Again, your respect for each other may skyrocket every time you remember that your partner has their own life to live.
10. Listening to what everyone has to say
Having some trusted people who can advise you on the side is vital. These could be your friends, family, and closest allies. However, you must censor the information you collect from them and know what is best for your relationship.
It can become a problem when you listen to what everyone says and allow their opinions to define how you interact with your partner. When you listen to every piece of gossip, you will be confused, which will negatively affect your relationship.
11. Being extremely selfish
Being in a healthy relationship is all about love, mutual trust, and helping yourself live the best life.
When all you can think of is yourself, what your partner can do for you, what you can get out of the relationship, and not what you can give them, you may allow for the relationship to suffer.
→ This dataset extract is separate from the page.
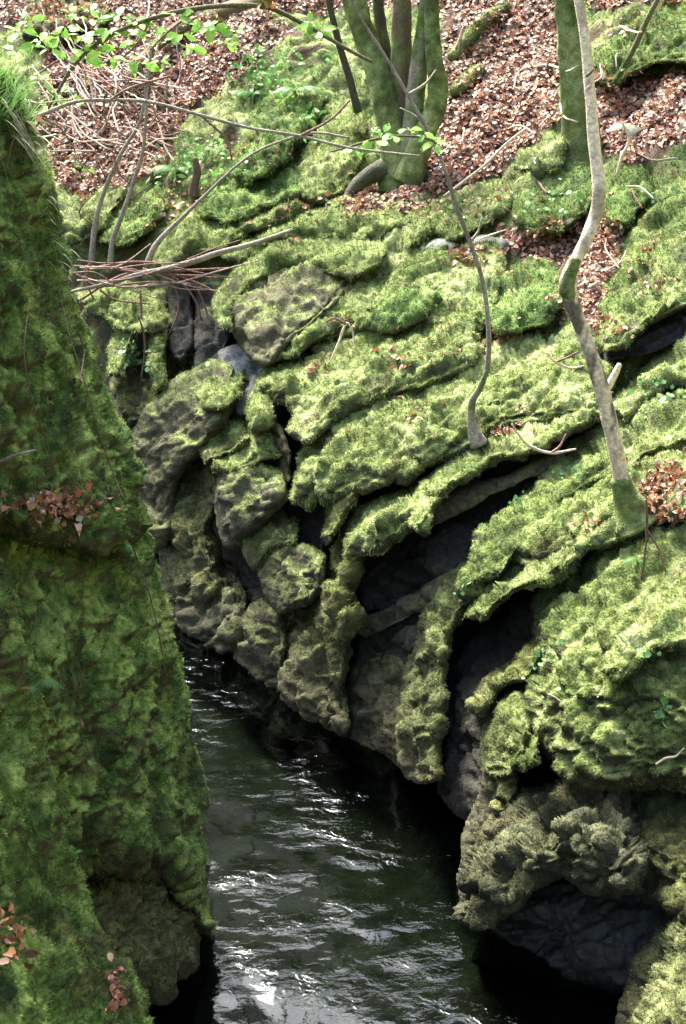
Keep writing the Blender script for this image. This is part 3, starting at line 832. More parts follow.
def tube(P, r, n=9, seed=0, rough=0.10):
    """tapered, slightly knotty round stem along the points P; returns V, quads"""
    P = np.asarray(P, float); r = np.asarray(r, float); m = len(P)
    T = np.gradient(P, axis=0); T /= np.linalg.norm(T, axis=1)[:, None] + 1e-9
    a = np.cross(T[0], [0.3, 0.9, 0.1]); a /= np.linalg.norm(a)
    A = []
    for k in range(m):
        a = a - T[k] * (a @ T[k]); a = a / np.linalg.norm(a); A.append(a)
    A = np.array(A); B = np.cross(T, A)
    th = np.arange(n) / n * 2 * np.pi
    V = P[:, None] + r[:, None, None] * (np.cos(th)[None, :, None] * A[:, None] + np.sin(th)[None, :, None] * B[:, None])
    q0 = V.reshape(-1, 3)
    c = np.repeat(P, n, 0)
    rr = np.repeat(r, n)
    d = (q0 - c)
    q0 = c + d * (1 + rough * noise(q0, 1.0, seed)[:, None] * 1.2 + rough * noise(q0 * np.array([1, 1, .35]), 22, seed + 1)[:, None])
    I = np.arange(m * n).reshape(m, n)
    J = np.roll(I, -1, 1)
    F = np.stack([I[:-1], J[:-1], J[1:], I[1:]], -1).reshape(-1, 4)
    # closed ends
    V = np.vstack([q0, P[0] - T[0] * r[0] * .3, P[-1] + T[-1] * r[-1] * .3])
    e0 = np.stack([np.full(n, m * n), J[0], I[0]], -1); e1 = np.stack([np.full(n, m * n + 1), I[-1], J[-1]], -1)
    return V, F, np.vstack([e0, e1])


def resample(pts, k=5):
    return open_curve(np.array(pts, float), k)


BARK = {'grey': (0.24, 0.205, 0.16), 'pale': (0.60, 0.48, 0.34), 'brown': (0.115, 0.075, 0.05), 'dark': (0.045, 0.036, 0.028),
        'pink': (0.34, 0.24, 0.20), 'red': (0.20, 0.11, 0.085), 'olive': (0.09, 0.085, 0.04)}


def stem(name, pts, width, depth, bark='grey', parent=None, n=8, k=5, mossy=0.0, mpal='y', patches=0.0, tsize=.013, wob=0.0):
    """pts: pixels along the stem; width px (scalar or list); depth: Y in metres (scalar or list)"""
    pts = np.array(pts, float)
    wv = np.full(len(pts), width, float) if np.isscalar(width) else np.array(width, float)
    yv = np.full(len(pts), depth, float) if np.isscalar(depth) else np.array(depth, float)
    if k >= 8: k, n = 26, 22
    Q = resample(np.c_[pts, wv, yv], k)
    P = at(Q[:, 0], Q[:, 1], Q[:, 3])
    if wob:
        P = P + wob * np.stack([noise(P, 5, 301), noise(P, 5, 302), noise(P, 5, 303)], -1)
    t_ = (P - CAM) @ FW
    r = np.maximum(Q[:, 2] * t_ / FPX / 2, .0016)
    V, F, E = tube(P, r, n, int(abs(pts.sum())) % 91)
    C = np.array(BARK[bark]) * (1 + 0.35 * fbm(V * np.array([1, 1, .4]), 14, 3, 8))[:, None]
    if patches:
        pm = sstep(.0, .25, fbm(V * np.array([1, 1, .55]), 8, 3, 70))[:, None] * patches
        C = C * (1 - pm) + np.array((0.05, 0.036, 0.026)) * pm
    mo = np.zeros(len(V))
    if mossy:
        mo = sstep(.35, .75, mossy + .5 * fbm(V, 4, 3, 27))
        C = C * (1 - mo[:, None]) + moss_colour(V, mpal) * .6 * mo[:, None]
    o = mesh_obj(name, V, [F, E], M_BARK, C, parent)
    if mossy:
        grow_moss((o, V, vnormals(V, [F, E]), mo, F, mpal, 3.0, tsize))
    return o


def root_empty(name, loc, label, cat, group=None):
    o = bpy.data.objects.new(name, None)
    COL.objects.link(o); o.location = Vector(loc); o.empty_display_size = .1
    bpy.context.view_layer.update()
    return tag(o, label, cat, group)


def Yhit(px, py):
    return hit(px, py)[0][1]


# clustered trunks
y0 = Yhit(400, 172)
T = root_empty('tree', at(395, 172, y0), 'cluster of mossy trunks growing from one foot at the top centre', 'tree')
up = lambda p, dx=0: [(p[0] + dx * 3, -340), (p[0] + dx, -150)] + []
stem('trunk', [(322, -260), (338, -120), (352, -10), (368, 45), (384, 95), (396, 150), (398, 188)], [16, 20, 22, 24, 27, 33, 44], [y0 + .3] * 4 + [y0 + .1, y0, y0], 'olive', T, 14, 8, .9, 'y')
stem('trunk', [(408, -280), (404, -120), (402, 0), (402, 70), (402, 130), (402, 186)], [16, 18, 20, 22, 27, 38], y0 + .15, 'brown', T, 14, 8, .55, 'm')
stem('trunk', [(442, -260), (434, -120), (427, -5), (420, 55), (414, 110), (408, 182)], [10, 12, 14, 17, 20, 30], y0 - .1, 'grey', T, 12, 8, .6, 'm')
stem('trunk', [(440, -240), (436, -110), (432, -5), (433, 45), (438, 85), (434, 112), (422, 140), (408, 182)], [10, 12, 14, 16, 19, 21, 23, 30], y0 - .25, 'olive', T, 12, 8, .85, 'y')
stem('trunk', [(372, -240), (376, -100), (378, 0), (386, 60), (392, 120), (396, 180)], [9, 10, 12, 14, 16, 22], y0 + .5, 'dark', T, 12, 8, .5, 'o')
stem('root', [(398, 165), (376, 172), (356, 186), (345, 200)], [26, 20, 14, 7], [y0, y0 - .1, y0 - .25, y0 - .4], 'dark', T, 10, 6, .5, 'm')
stem('root', [(404, 168), (420, 172), (432, 182)], [22, 16, 7], [y0, y0 - .15, y0 - .3], 'dark', T, 10, 6, .4, 'm')
T = root_empty('sapling', at(360, 110, y0 - .8), 'thin dark leaning stem left of the clustered trunks', 'sapling')
stem('trunk', [(318, -80), (328, -5), (338, 40), (350, 80), (358, 112)], [5, 6, 7, 8, 9], y0 - .8, 'dark', T, 8, 6, .3, 'o')

# straight trunk
y0 = Yhit(580, 150)
T = root_empty('tree', at(582, 150, y0), 'straight trunk sheathed in green moss at the upper right', 'tree')
stem('trunk', [(552, -330), (560, -150), (567, -20), (572, 45), (578, 105), (583, 165)], [24, 27, 28, 30, 33, 46], y0, 'grey', T, 20, 10, .78, 'y')
stem('limb', [(560, -150), (575, -200), (600, -270)], [12, 10, 7], [y0, y0 + .2, y0 + .5], 'grey', T, 8, 6, .3, 'm')

# pale bent trunk
y0 = Yhit(628, 505)
T = root_empty('tree', at(628, 506, y0), 'pale bare young trunk with a sharp bend and mossy foot on the right ledge', 'tree')
stem('trunk', [(560, -230), (568, -110), (577, -15), (585, 40), (590, 92), (595, 150), (599, 188), (596, 214), (585, 242), (573, 268)],
     [8, 9, 10, 10.5, 11.5, 12.5, 14, 14, 13, 13], [y0 + .4, y0 + .35, y0 + .3, y0 + .25, y0 + .2, y0 + .15, y0 + .1, y0 + .1, y0 + .05, y0], 'pale', T, 14, 10, 0, patches=.4)
stem('trunk', [(574, 262), (568, 282), (572, 302), (583, 332), (596, 370), (607, 410), (616, 450), (623, 484), (631, 512)],
     [13, 17, 15, 13, 14, 15, 16, 18, 22], y0, 'pale', T, 16, 10, .10, 'm', patches=.85)
stem('moss_collar', [(576, 258), (569, 276), (567, 290), (574, 302)], [11, 16, 18, 11], y0 - .01, 'olive', T, 14, 6, .8, 'y', tsize=.02)
stem('moss_collar', [(619, 478), (625, 494), (632, 510), (637, 520)], [19, 25, 38, 60], y0, 'olive', T, 16, 6, .95, 'y', tsize=.024)
for (x, y, dx, dy) in [(597, 203, 6, -8), (586, 76, 8, -7), (604, 398, 9, -6)]:
    stem('bud_twig', [(x, y), (x + dx * .5, y + dy * .4), (x + dx, y + dy)], [4, 3, 2], y0 + .1, 'brown', T, 6, 3)

# crooked sapling
y0 = Yhit(476, 438)
T = root_empty('sapling', at(476, 438, y0), 'thin crooked sapling rooted on the edge of the overhanging moss ledge', 'sapling')
stem('trunk', [(290, -110), (322, -50), (347, -10), (362, 20), (385, 56), (408, 95), (430, 135), (445, 170), (457, 208), (470, 242), (481, 275), (487, 310), (489, 345), (487, 372)],
     [2.2, 2.6, 2.9, 3.2, 3.4, 3.6, 3.8, 4, 4.2, 4.4, 4.6, 5, 5.3, 5.8], y0, 'grey', T, 10, 8, 0, patches=.4)
stem('trunk', [(488, 368), (480, 388), (473, 400), (471, 418), (474, 432), (479, 444)], [6, 7, 8, 9, 13, 22], y0, 'grey', T, 10, 6, .45, 'm', patches=.5)
for P_ in [[(430, 135), (418, 118), (400, 108)], [(470, 242), (478, 232), (482, 218)], [(408, 95), (425, 84), (436, 70)]]:
    stem('twig', P_, [3.5, 2.5, 1.5], y0, 'grey', T, 6, 4)

# saplings in the gully
for nm, pts, lab in [('sapling', [(150, 60), (140, 120), (122, 152), (104, 192), (95, 226), (91, 268)], 'thin grey sapling leaning right in the gully, the left of a pair'),
                     ('sapling', [(152, 40), (147, 100), (143, 150), (132, 186), (121, 218), (113, 240), (109, 272)], 'thin dark sapling in the gully beside the green moss mound, the right of a pair')]:
    y1 = Yhit(pts[-1][0], pts[-1][1]) - .15
    T = root_empty(nm, at(pts[-1][0], pts[-1][1], y1), lab, 'sapling')
    stem('trunk', pts, np.linspace(2.5, 6, len(pts)), y1, 'grey', T, 8, 6, .15, 'o')
    for k in range(5):
        x, y = pts[1 + k % 4]
        stem('twig', [(x, y), (x + random.uniform(-18, 18), y - 14), (x + random.uniform(-34, 34), y - 34)], [2, 1.6, 1], y1, 'brown', T, 5, 4)


def lone(name, label, cat, pts, width, depth, bark='grey', twigs=(), group=None, **k):
    o = stem(name, pts, width, depth, bark, None, **k)
    tag(o, label, cat, group)
    bpy.context.view_layer.update()
    for tw in twigs:
        stem('twig', tw, [2.8, 2.4, 1.8] if len(tw) == 3 else 2.3, depth if np.isscalar(depth) else float(np.mean(depth)), 'red', o, 6, 5)
    return o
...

Being too selfish is one such harmful trait. If you find yourself constantly taking and never giving anything in your relationship, you may want to reassess what you are doing.
Related Reading: How to Stop Being Self-Centered in a Relationship: 25 Ways
12. Trying to change your partner’s personality
More often than not, trying to change your partner may end in pain and disappointment.
Think of all the time that passed. You probably met your partner in their 20s or 30s. If all this time has passed, what’s the guarantee that they would change into the person you want them to be just because they met you?
While compromise is important in every relationship (for the relationship to be healthy for all parties involved), remember that trying to change your partner’s core personality is almost impossible.
So, if you notice traits you consider deal breakers from the beginning, you may want to reconsider your stance on the relationship early enough.
Related Reading: Here’s Why You Shouldn’t Try to Change Your Partner
13. Lack of financial transparency
Financial infidelity, which has been described as a situation in which couples with joint finances lie to each other about money, is another thing you might be doing wrong in your relationship.
Research shows that relationships in which couple’s deliberately lied to each other about their finances, life and relationship satisfaction were lower.
For example, taking a massive chunk of money out of your joint account without discussing it with your partner first or getting into a huge debt without the knowledge of your partner can be serious deal breakers in a relationship.
14. Not expressing your love
You might think they know how you feel and won’t ever forget that you love them. However, if you don’t consistently remind them that you love, appreciate, and celebrate them for being in your life, it can be a problem.
The best way to do this is to understand their primary love language and make sure that you keep speaking this language for as long as you can. If they love to hear heartfelt words, don’t get tired of telling them that “you love them.”
Related Reading: 30 Romantic Ways To Express Your Love Through Words & Actions
15. Trying to be someone you are not
If you get into a relationship because you have maintained a facade of someone you are not in front of your partner, the relationship may not last too long.
Pretense is stressful and it takes a lot to keep up the act, especially after a significant amount of time has passed. At this point, the act may begin to slip and your partner may come to see the real you.
There’s almost nothing better than getting into a relationship where you are comfortable showing your partner the real you. When you allow your partner to see who you are from the start, they can adjust or help you adapt to your ways more wisely.
Final thoughts
If you have been asking yourself, “What am I doing wrong in my relationship,” this article has covered some things that are areas that most people often overlook. If you are guilty of any of these, do not kill yourself. Instead, focus on fixing things one at a time.
Talk to your partner if you must. Get professional help if you need to. In any case, ensure you don’t give up unless calling off the relationship is the only way to go.